Ante el silencio de los intelectuales, el mundo de la farándula, leal a la libertad, ha desatado una catarsis moral contra la guerra de Irak. Los premios Goya de este año, organizados como ritual publicitario del mundo del cine, se han convertido en una sacudida moral a la que no daba crédito el televidente de TVE. Sabemos que el arte es creación porque es capaz de transformar una piedra de mármol en una Pietà, como la de Miguel Ángel. Lo que nos quedaba por ver es que el mundo de la farándula tuviera el valor de conmover moralmente a una conciencia tan resignada como la española, que iba digiriendo los sucesivos atracos a su salud mental y física como si de una fatalidad natural se tratase.
Eso fue lo que ocurrió el sábado cuando, al amparo de un guión que tenía entre otros ingredientes el no a la guerra, fue apoderándose del proscenio y de la platea, de los presentadores y premiados, un grito en dos palabras: Guerra, no. Los habituales de La Primera, macerados como están por los mensajes belicistas del Gobierno, debían andar aturdidos, y no tanto por la contundencia de los comentarios antibelicistas, cuanto por la supervivencia en este país de una especie declarada en extinción: la de la crítica moral a la política. Cuando un alemán corriente veía por causalidad a un superviviente de un campo de exterminio, cuenta Robert Antelme, lo que más le espantaba no era su aspecto físico terminal, sino que tuviera un gesto humano, que perteneciera aún a la misma especie.

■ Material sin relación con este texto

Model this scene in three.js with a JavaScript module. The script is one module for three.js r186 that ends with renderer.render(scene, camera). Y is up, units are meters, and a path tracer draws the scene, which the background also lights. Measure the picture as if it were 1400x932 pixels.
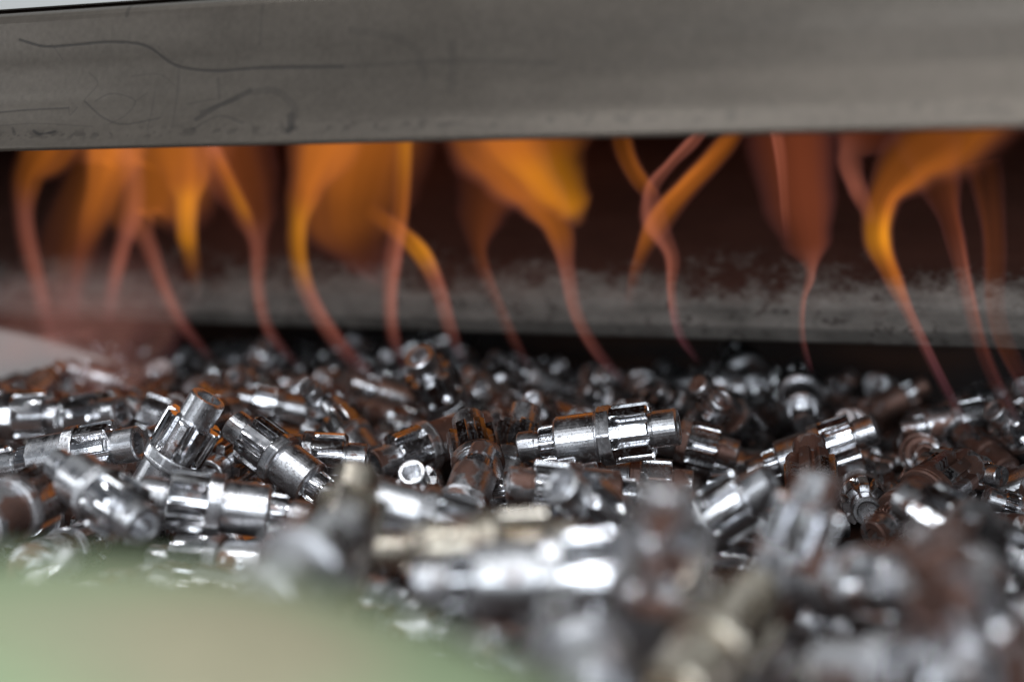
import * as THREE from 'three';
import { toCreasedNormals } from 'three/addons/utils/BufferGeometryUtils.js';
import { RectAreaLightUniformsLib } from 'three/addons/lights/RectAreaLightUniformsLib.js';

// ------------------------------------------------------------------ camera, lamps, exposure
// x runs along the furnace mouth, y up, z out of the mouth towards the viewer; y = 0 is the mean top of the heap
const scene = new THREE.Scene();
const CAM_H = 0.0858, CAM_Z = 0.526, YAW = THREE.MathUtils.degToRad(28.5), PITCH = THREE.MathUtils.degToRad(3.64);
const camera = new THREE.PerspectiveCamera(20.24, 1024 / 681, 0.02, 30);
camera.position.set(0, CAM_H, CAM_Z);
camera.rotation.set(-PITCH, YAW, 0, 'YXZ');
camera.focus = 0.70;
camera.userData.fStop = 4.5;
scene.add(camera);

const renderer = new THREE.WebGLRenderer({ antialias: true });
renderer.toneMapping = THREE.LinearToneMapping;
renderer.toneMappingExposure = 1;
renderer.shadowMap.enabled = true;
RectAreaLightUniformsLib.init();
scene.background = new THREE.Color(0.072, 0.079, 0.093);        // the dim hall round the furnace

function areaLight(name, color, intensity, w, h, at, to) {
  const l = new THREE.RectAreaLight(new THREE.Color(...color), intensity, w, h);
  l.name = name; l.position.set(...at); l.lookAt(...to); scene.add(l);
  return l;
}
const AIM = [-0.25, 0.03, -0.05];
areaLight('hall_window_light', [0.85, 0.92, 1.0], 8.5, 3.0, 0.8, [0.6, 0.36, 2.25], AIM);
for (const [x, y, z, k] of [[-1.0, 1.7, 0.7, 1], [-0.35, 1.75, 1.05, 1], [0.4, 1.7, 0.75, 1], [-0.7, 1.5, 1.9, 0.8], [0.75, 1.35, 1.6, 0.8]]) areaLight('hall_ceiling_lamp', [0.93, 0.96, 1.0], 90 * k, 0.15, 0.15, [x, y, z], AIM);
areaLight('added_side_fill', [0.9, 0.95, 1.0], 14, 0.4, 0.4, [-2.3, 0.75, 1.0], AIM);  // added side fill, gives the leftmost shafts extra highlights

// ------------------------------------------------------------------ helpers
let seed = 20240611;
function rnd() { seed = (seed + 0x6d2b79f5) | 0; let t = Math.imul(seed ^ (seed >>> 15), 1 | seed); t = (t + Math.imul(t ^ (t >>> 7), 61 | t)) ^ t; return ((t ^ (t >>> 14)) >>> 0) / 4294967296; }
const rr = (a, b) => a + (b - a) * rnd();
const clamp = THREE.MathUtils.clamp, sstep = (x, a, b) => THREE.MathUtils.smoothstep(x, a, b), mix = (a, b, t) => a + (b - a) * t;
camera.updateMatrixWorld(true);
const FPX = 2612, camR = new THREE.Vector3().setFromMatrixColumn(camera.matrixWorld, 0), camU = new THREE.Vector3().setFromMatrixColumn(camera.matrixWorld, 1), camB = new THREE.Vector3().setFromMatrixColumn(camera.matrixWorld, 2);
const rayOf = (u, v) => new THREE.Vector3().addScaledVector(camR, (u - 700) / FPX).addScaledVector(camU, (466 - v) / FPX).sub(camB);
function onLevel(u, v, y) { const r = rayOf(u, v); return camera.position.clone().addScaledVector(r, (y - CAM_H) / r.y); }
function onDepth(u, v, z) { const r = rayOf(u, v); return camera.position.clone().addScaledVector(r, (z - CAM_Z) / r.z); }
function seenAt(p) { const q = p.clone().sub(camera.position), d = -q.dot(camB); return { u: 700 + FPX * q.dot(camR) / d, v: 466 - FPX * q.dot(camU) / d, d }; }

const used = {};
function numbered(n) { const k = used[n] = (used[n] ?? -1) + 1; return k ? `${n}_${String(k).padStart(3, '0')}` : n; }
function tag(o, label, category, group, kind) {
  if (label) o.userData.label = label;
  if (category) o.userData.category = category;
  if (group) o.userData.group = group;
  if (kind) o.userData.kind = kind;
  return o;
}
function put(name, geometry, material, parent = scene) {
  const m = new THREE.Mesh(geometry, material);
  m.name = parent === scene ? numbered(name) : name; m.castShadow = m.receiveShadow = true; parent.add(m);
  return m;
}
function thing(name, label, category, group) { const g = new THREE.Group(); g.name = numbered(name); scene.add(g); return tag(g, label, category, group); }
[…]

EL TELEVIDENTE del No-Do hodierno debía hacerse cruces viendo a esa gente tan simpática, famosa y hasta honorable pensando por su cuenta y, encima, contra el Gobierno. Había que taponar la vía de aire fresco y se hizo en el resumen de ocho minutos que TVE servía a las demás cadenas: se yuguló la noticia dejando fuera los comentarios contra la guerra. Había que impedir que la crítica de los artistas se convirtiera en la mirada desenmascaradora del niño que, en el cuento de Dick Whittington El traje nuevo del emperador, tuvo la osadía de decir que el rey iba desnudo. Pero hay más, la propia TVE alardeó ayer de que la gala había tenido poca audiencia.
No han sido los filósofos, ni los científicos, ni los politólogos los que han desencadenado esta catarsis moral, sino artistas, gente del cine. Debería dar que pensar que en tiempos oscuros como los nuestros, en los que se multiplican las desigualdades y se hacen más lacerantes el hambre y la miseria del mundo, el pensamiento duerma y la compasión descanse. Esos años hemos asistido a un acallamiento del mundo de los intelectuales de lo más sospechoso. La adhesión al poder se hacía bajo la fórmula del silencio, sin la grandeza de quien explica públicamente las razones de su acuerdo, tal y como ha hecho tantos intelectuales franceses, antaño rojos y hogaño centrados.
La guerra, sin embargo, no tolera disimulos. Si en algún momento se pudo hablar de guerra justa --afirmación harto discutible-- no es posible ya, una vez que las armas de destrucción masiva no distinguen entre combatientes y población civil. Al contrario, como bien muestra todo el siglo XX, se busca el castigo de esa población, punto sensible de la sociedad, para derrotar al adversario. Y lo de la guerra preventiva está fuera de catálogo.
Si EEUU consigue atraer a sus tesis a los miembros del Consejo de Seguridad, habrá que prepararse para un bombardeo mediático. Ahora bien, la moralidad o inmoralidad del conflicto no pasa por la aprobación o el desacuerdo de la ONU. A estas alturas, una guerra democráticamente decidida sigue siendo una guerra sin justificación moral, porque sólo sabemos el sufrimiento que va a causar entre inocentes y nadie nos explica qué males consigue impedir.
EN LOS AÑOS 30 floreció una cultura belicista, cultivada por gente tan dispar como el filonazi Ernst Jünger, el jesuita Teilhard de Chardin y hasta por el propio Unamuno, que veían en la guerra el momento de una catarsis colectiva y la ocasión del desarrollo de las virtudes más heroicas. Hasta ahí no han llegado, de momento, los apologetas del conflicto, aunque no es descartable en el futuro.
Pero siempre estarán los artistas que, empujados por su poder creativo, romperán el guión preestablecido y someterán sus lealtades al poder de la libertad, mal que le pese a la ministra Pilar del Castillo, que parece preferir artistas que no se salen del guión y se atienen a los dictados de la casa anfitriona, que es la suya.